Don’t Just Migrate – Rethink Job Costing Beyond Dynamics GP

For many organizations using Dynamics GP, job costing has worked for years. Until it doesn’t.

As GP approaches end-of-life, companies are being pushed to move – but when job costing is complex, the real question becomes:
“Can we just move this to Business Central?”

In one of our recent implementations, we learned that the answer is no – not directly. What’s needed is not a migration, but a re-architecture.

Let’s look at why, using a smaller, real-life example.

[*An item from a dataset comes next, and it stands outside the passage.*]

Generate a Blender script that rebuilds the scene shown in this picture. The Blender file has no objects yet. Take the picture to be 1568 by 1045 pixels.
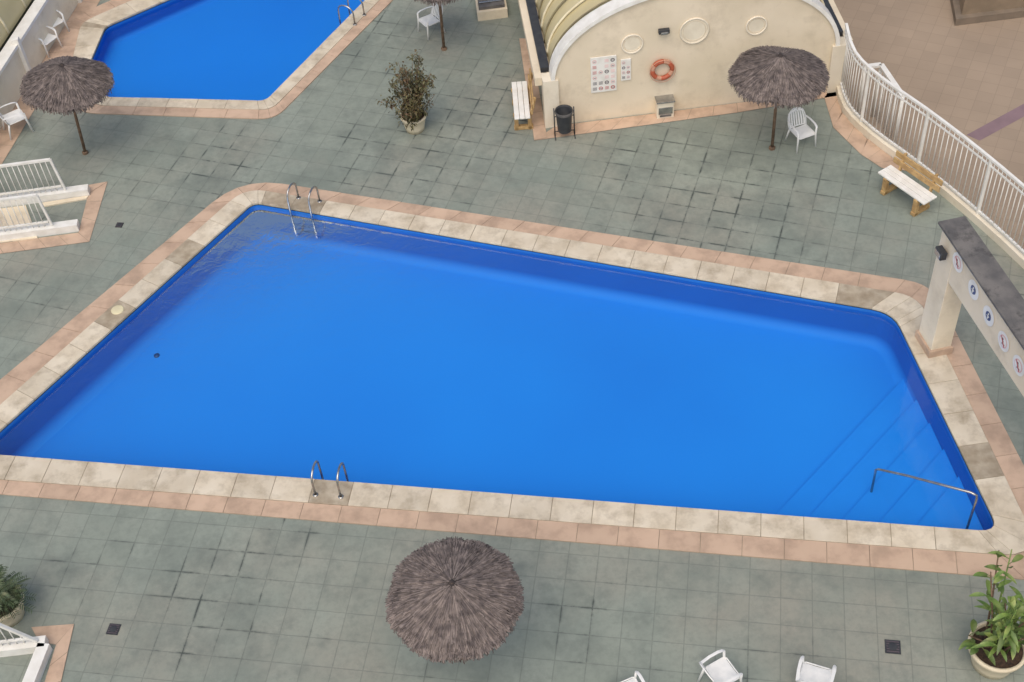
import bpy, math, random
from mathutils import Vector, Matrix, geometry, noise
random.seed(7)
S=bpy.context.scene
# ---------------------------------------------------------------- camera calibration
F=2050.0; PIT=math.radians(47); ROLL=math.asin(0.092); H=18.9
fw=Vector((0,math.cos(PIT),-math.sin(PIT))); up0=Vector((0,math.sin(PIT),math.cos(PIT))); r0=Vector((1,0,0))
CR=r0*math.cos(ROLL)-up0*math.sin(ROLL); CU=r0*math.sin(ROLL)+up0*math.cos(ROLL)
CP=Vector((0,0,H))
def ray(px,py): return CR*(px-784)-CU*(py-522.5)+fw*F
def G(px,py,z=0.0):
    d=ray(px,py); t=(z-H)/d.z; return CP+d*t
def PL(px,py,p,n):
    d=ray(px,py); return CP+d*((p-CP).dot(n)/d.dot(n))
def HT(b,px,py):
    d=ray(px,py); a=d.x*d.x+d.y*d.y
    t=((b.x-CP.x)*d.x+(b.y-CP.y)*d.y)/a
    return CP.z+d.z*t+0
cam=bpy.data.objects.new("camera",bpy.data.cameras.new("camera")); S.collection.objects.link(cam); S.camera=cam
cam.data.sensor_width=36; cam.data.lens=F/1568*36; cam.data.clip_end=2000
M=Matrix((CR,CU,-fw)).transposed().to_4x4(); M.translation=CP; cam.matrix_world=M
# ---------------------------------------------------------------- materials
def nd(nt,t,**k):
    n=nt.nodes.new(t)
    for a,b in k.items():
        if a in n.inputs.keys(): n.inputs[a].default_value=b
        else: setattr(n,a,b)
    return n
def rgb(r,g,b): # sRGB 0-255 -> linear
    f=lambda c:(c/255/12.92 if c/255<=.04045 else ((c/255+.055)/1.055)**2.4)
    return (f(r),f(g),f(b),1)
def base(name):
    m=bpy.data.materials.new(name); m.use_nodes=True; nt=m.node_tree; return m,nt,nt.nodes["Principled BSDF"]
def mk(name,c1,c2,sc=3.0,rough=.7,bump=.1,bsc=40.0,island=0.0,metal=0.0,dirt=None,dsc=.8,dlo=.5,dhi=.7,trans=0):
    m,nt,p=base(name); L=nt.links.new
    g=nd(nt,"ShaderNodeNewGeometry")
    n1=nd(nt,"ShaderNodeTexNoise",Scale=sc,Detail=3.0); L(g.outputs["Position"],n1.inputs["Vector"])
    rp=nd(nt,"ShaderNodeMapRange"); rp.inputs[1].default_value=.35; rp.inputs[2].default_value=.65; L(n1.outputs["Fac"],rp.inputs[0])
    mx=nd(nt,"ShaderNodeMix",data_type='RGBA'); mx.inputs[6].default_value=c1; mx.inputs[7].default_value=c2; L(rp.outputs[0],mx.inputs[0])
    out=mx.outputs[2]
    if dirt:
        n2=nd(nt,"ShaderNodeTexNoise",Scale=dsc,Detail=6.0,Roughness=.68); L(g.outputs["Position"],n2.inputs["Vector"])
        r2=nd(nt,"ShaderNodeMapRange"); r2.inputs[1].default_value=dlo; r2.inputs[2].default_value=dhi; L(n2.outputs["Fac"],r2.inputs[0])
        m2=nd(nt,"ShaderNodeMix",data_type='RGBA'); L(r2.outputs[0],m2.inputs[0]); L(out,m2.inputs[6]); m2.inputs[7].default_value=dirt; out=m2.outputs[2]
    if island:
        h=nd(nt,"ShaderNodeHueSaturation"); mr=nd(nt,"ShaderNodeMapRange"); mr.inputs[3].default_value=1-island; mr.inputs[4].default_value=1+island*.7
        L(g.outputs["Random Per Island"],mr.inputs[0]); L(mr.outputs[0],h.inputs["Value"]); L(out,h.inputs["Color"]); out=h.outputs[0]
    L(out,p.inputs["Base Color"]); p.inputs["Roughness"].default_value=rough; p.inputs["Metallic"].default_value=metal
    if bump:
        n3=nd(nt,"ShaderNodeTexNoise",Scale=bsc,Detail=3.0); L(g.outputs["Position"],n3.inputs["Vector"])
        b=nd(nt,"ShaderNodeBump",Strength=bump,Distance=.02); L(n3.outputs["Fac"],b.inputs["Height"]); L(b.outputs[0],p.inputs["Normal"])
    return m
CREAM=mk("cream_render",rgb(229,215,190),rgb(219,205,179),1.2,.85,.15,60,dirt=rgb(194,179,154),dsc=1.5,dlo=.5,dhi=.85)
PALE=mk("pale_render",rgb(232,222,202),rgb(222,211,189),1.2,.85,.15,60,dirt=rgb(196,184,160),dsc=1.5,dlo=.52,dhi=.85)
WHITE=mk("white_paint",rgb(236,234,227),rgb(224,221,212),5,.45,.05)
PLAST=mk("white_plastic",rgb(238,237,232),rgb(226,226,222),8,.35,0)
WOOD=mk("bench_wood",rgb(196,164,112),rgb(170,136,90),8,.6,.2,island=.15)
POST=mk("post_wood",rgb(128,104,82),rgb(98,78,60),12,.8,.3)
STEEL=mk("stainless_steel",rgb(190,190,188),rgb(160,160,160),8,.25,0,metal=.9)
DARK=mk("dark_plastic",rgb(48,50,54),rgb(60,62,64),8,.5,.05)
GREYB=mk("grey_concrete",rgb(118,114,110),rgb(92,90,89),3,.9,.4,50,dirt=rgb(68,66,65),dsc=4)
ORANGE=mk("lifebuoy_orange",rgb(186,98,68),rgb(172,84,58),6,.5,0)
POT=mk("pot_plastic",rgb(226,214,186),rgb(212,198,168),4,.6,.05)
SOIL=mk("soil",rgb(80,62,48),rgb(52,42,34),20,.95,.6)
MORTAR=mk("mortar",rgb(164,152,132),rgb(132,120,104),3,.95,.3)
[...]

The Starting Point: Job Costing That “Works” in GP

Our client had been using:

  • a. Dynamics GP for finance
  • b. A job cost solution built on top of GP
  • c. Cost codes for labor, material, and subcontracting
  • d. Percent of Completion (POC) revenue recognition

The system worked – but it was tightly tied to GP logic and tables. When the move to Business Central was discussed, it became clear that a straight migration would carry old limitations into a new system.

Why Business Central Alone Was Not Enough

Business Central’s Jobs module is powerful, but it is best suited for simpler job structures. The client needed:

  • a. The ability to revise forecasts without changing original estimates
  • b. Clear visibility into cost overruns mid-job
  • c. Change orders that impacted both cost and billing
  • d. Reliable POC calculations period over period

Trying to force all of this into standard BC Jobs would have meant heavy customization and long-term maintenance risk.

So instead, we rethought the design.

The Re-Architecture Approach

We clearly separated responsibilities:

  • a. Power Platform managed operational job costing logic
  • b. Business Central handled financial postings and reporting

This allowed us to keep Business Central clean while still supporting real-world job complexity.

A Real-Life Example

A company wins a project worth $50,000.

Job Setup

  • – A job is created
  • – Cost codes (Labor, Material, Subcontract) are assigned
  • – The original estimate is entered and locked

This becomes the baseline for performance tracking.

Committed & Actual Costs

  • a. Purchase orders create committed costs
  • b. Vendor invoices and labor entries create actual costs

Now management can compare: Estimate vs Committed vs Actual – and see margin trends early.

Forecast Revision

Labor is running higher than planned.

Instead of changing the original estimate:

  • a. A forecast revision is created
  • b. Expected margin is updated
  • c. Audit history remains intact

Change Order

The client approves an extra $5,000 scope.

  • – The contract increases to $55,000
  • – Budget and forecast are updated
  • – POC recalculates automatically

Percent of Completion (POC)

At month-end: Revenue is recognized based on actual cost incurred. Finance gets accurate revenue, WIP, and margin – without manual adjustments.

Why This Architecture Worked

This approach delivered:

  • a. Accurate financials in Business Central
  • b. Flexible job costing without over-customizing BC
  • c. Clear visibility for project managers
  • d. Reliable POC for finance teams

Most importantly, the system supported how people actually run jobs – not just how software expects them to.

The Bigger Lesson: Don’t Migrate Problems

When moving from Dynamics GP to modern platforms, the goal should not be to recreate the past. It should be to:

  • a. Preserve what works
  • b. Fix what causes manual work
  • c. Design for scale and future growth

Job costing is not just a module – it’s a business process.

Final Thought

If you are planning a transition away from Dynamics GP and rely on job costing, ask yourself: Are we simply moving systems – or are we redesigning job costing for better control and visibility?

The answer makes all the difference.